Tocar tierra
En nuestro último post nos aventuramos a afirmar que existe una tendencia actual reversa según la cual el mundo rural comienza a invadir el reino del cemento. Tal y como interpretamos nuestra misión como arquitectos en la década de los 2020, una de las cuestiones fundamentales que debemos atender y promover activamente es facilitar la reconexión de los habitantes de las ciudades con la tierra, y en consecuencia ofrecer soluciones de permeabilización del suelo urbano. Sous les pavés, la plage!
Esta idea viene a sumarse a múltiples estrategias de naturalización de la ciudad como el camuflaje verde de cubiertas-huerto y fachadas-jardín vertical, las bondades del diseño biofílico o la mejora del espacio público que tantas veces camufla la ciudad subterránea de las grandes infraestructuras urbanas, pero no confundamos.

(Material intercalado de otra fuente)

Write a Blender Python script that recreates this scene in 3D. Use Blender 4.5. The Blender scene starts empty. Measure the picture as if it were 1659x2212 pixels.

Aquí no hablamos de colocar jardineras sobrepuestas a lo construido sino de conectar verdaderamente con la Madre Tierra. Nos referimos a integrar en el diseño arquitectónico y paisajístico la filosofía llamada earthing o grounding, tan de moda hoy en día, y tan esencial por otro lado. Uno más de esos “descubrimientos” que son en realidad la recuperación de nuestra memoria ancestral como especie natural, olvidada tras siglos de desarrollo tecnológico.
Resulta, y aquí viene la coletilla “estudios científicos confirman”, que al igual que los baños de bosque, introducir en nuestras rutinas el contacto directo con la tierra (caminar descalzos, tumbarse en el suelo…) es un factor medioambiental que beneficia la salud. Las razones, más allá de las puramente psicológicas, están relacionadas con las oscilaciones de los circuitos eléctricos de la tierra, cuyo contacto estabiliza el medio bioeléctrico de nuestros órganos, tejidos y células, además de ayudar a fijar los relojes de biológicos que regulan los ritmos naturales del cuerpo con los cambios estacionales, como la secreción de cortisol.
Nuestros cuerpos están diseñados genéticamente hablando para estar en contacto continuo con la Tierra, y resulta que vivimos en ciudades de hormigón y asfalto y utilizamos calzado con suelas aislantes de plástico. Nuestra existencia se desarrolla normalmente a varios grados de separación del contacto con la superficie de suelo natural.
Rompamos la dura corteza de cemento que aún cubre la mayoría de los tristes patios de nuestros centros escolares, que lxs niñxs toquen tierra y jueguen al abrigo de los árboles. Aumentemos la superficie no pavimentada del espacio público. Introduzcamos sumideros de drenaje en zonas verdes e industriales… Volvamos a mancharnos los zapatos de tierra y barro.
Y aquí entra en juego otro de los grandes problemas ambientales que afectan a la capacidad resiliente de los entornos urbanos ante el cambio climático: el efecto islas y microislas de calor, que en ciudades como Madrid pueden llegar a producir una diferencia de temperatura entre barrios e incluso calles del mismo barrio de hasta 10 grados (nos remitimos a la reciente ponencia de Javier Neila en el I Congreso ISViS 2021, minuto 3:42). La tierra absorbe la energía solar, bueno; el asfalto la rebota, malo.
Se trata por tanto de introducir una estrategia contraria a la que el ser humano viene ejecutando los últimos siglos: des-pavimentar, des-asfaltar, des-contaminar… que “tierra urbana” deje de ser sinónimo de ”tierra yerma” está en nuestra mano como arquitectos, paisajistas y urbanistas. Atesoramos no pocos referentes de actuaciones ejemplares en la historia de la arquitectura contemporánea que han tenido en cuenta esta misión. ¿Habrá llegado al fin el momento de enarbolar la bandera de los groundscapes?